I wrote him this reply:

1. It seems to me the waiting (for Obama) is about over.

The health care bill will be signed probably before New Year’s, but if not, before Easter.

And the Rubicon decision re whether to continue escalating in Pakghanistan will be public before Halloween, it seems.

2. As for substance:

A. It’s almost impossible to exaggerate how hard it is, especially for an ingenue (which is what we elected and why in part we did), to tell the National Security Apparat that they can’t have a war that they’ve already waded into and badly want.

A president knows mostly what the Briefers of the Apparat choose to tell him. To reject their advice takes a lot of moxy, nerve and, unfortunately, experience. This is only one reason the Apparat is the strongest institution in Washington.

B. As for health insurance:

(i) The Public Option was declared dead the day after the Prez gave his speech re HC in September. All the loyal donkey pundits said so.

But the PO seems to be reduxing as the congressional processes wind on. The PriceCoopers report that the insurers tried to hit the Senate on the head with last week seems to have backfired — kicking sleeping dogs, as it were, who now may bite.

(ii) But the mainstream Donkey strategy is still, I believe:

– to regulate the corporate insurers down to grocery-store level profit margins, across say five years

– at which point they will bail out, as the house insurers did in Florida after the horrendous 2004 and 2005 hurricane seasons

– at which point a public plan will naturally take their place, as the state-run Citizens insurance program now provides affordable house insurance in Florida where no one else will.

If this is indeed the strategy — as the structure of Obama’s Sept speech and Bill Clinton soon after on the Daily Show each suggested — then … I’m not sure the sluggish White House approach has been inapt.

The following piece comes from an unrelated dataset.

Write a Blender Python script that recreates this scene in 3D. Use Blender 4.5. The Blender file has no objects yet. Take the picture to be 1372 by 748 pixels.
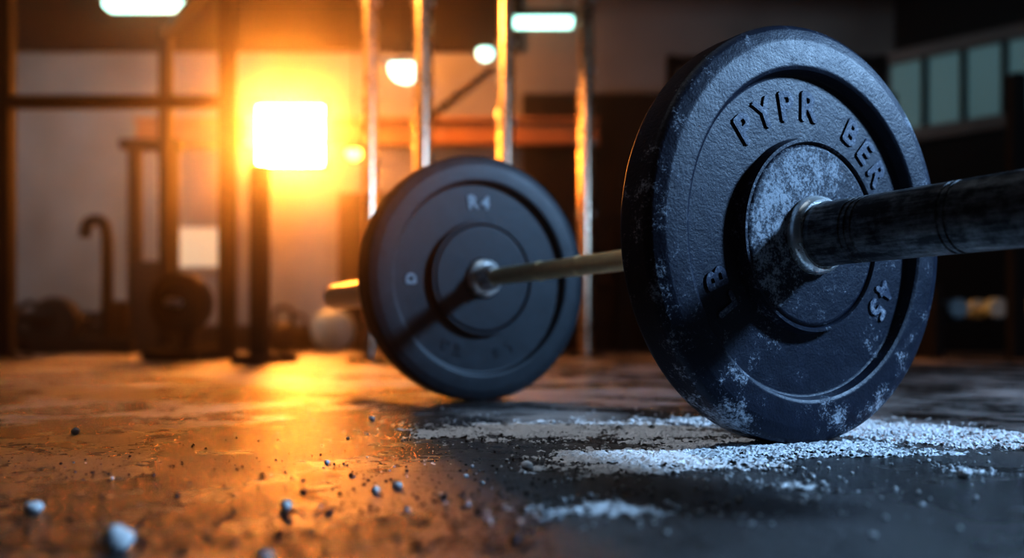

It IS frustrating to watch. But that’s a Peanut Gallery problem. I’m not yet sure it’s an Inner Circle problem.

Cheers.

October 15th, 2009

Obama at the Rubicon
in Pakghanistan

Paul Street complained in well informed style about the Peace Prize and Obama’s war-making trail so far.

I REPLIED:

Nevertheless, he did say Woah on a Sunday talk show a few weeks ago, triggering the current Pakghanistan policy debate — and outing McChrystal.

My blog the past 11 months is full of disapppointed rants re the people Obama kept on or hired atop the Nat’l Security Apparat, including a post headlined (like yours) with Orwell’s name after the surreal scene in Strasbourg.

But to think Obama had much of a choice about, e.g., Stanley Mac’s appointment is perhaps to overestimate a callow president’s power to reject the truths and advice of the Briefers of the Apparat.

His chief failing, it seems to me, is that of an ingenue, not a Kissinger; and those of us who elected the ingenue bear some responsibility.

During the campaign I thought Hillary was the better choice to feed into this sausage grinder. She was ready for battle and knows how to take a bullet. Obama seemed better suited as her successor.

But one goes to peace with the President one has. The policy at this moment is in the air, and for the first time since Gates-Mullen picked up the pieces post Rumsfeld-Wolfowitz. If Obama fails to make this opportunity a turning point, I’ll jump on the bandwagon damning him simply.

But I’m hoping he manages to execute a change in rough accord with the Cairo speech that will mark the end of the beginning of his foreign policy odyssey.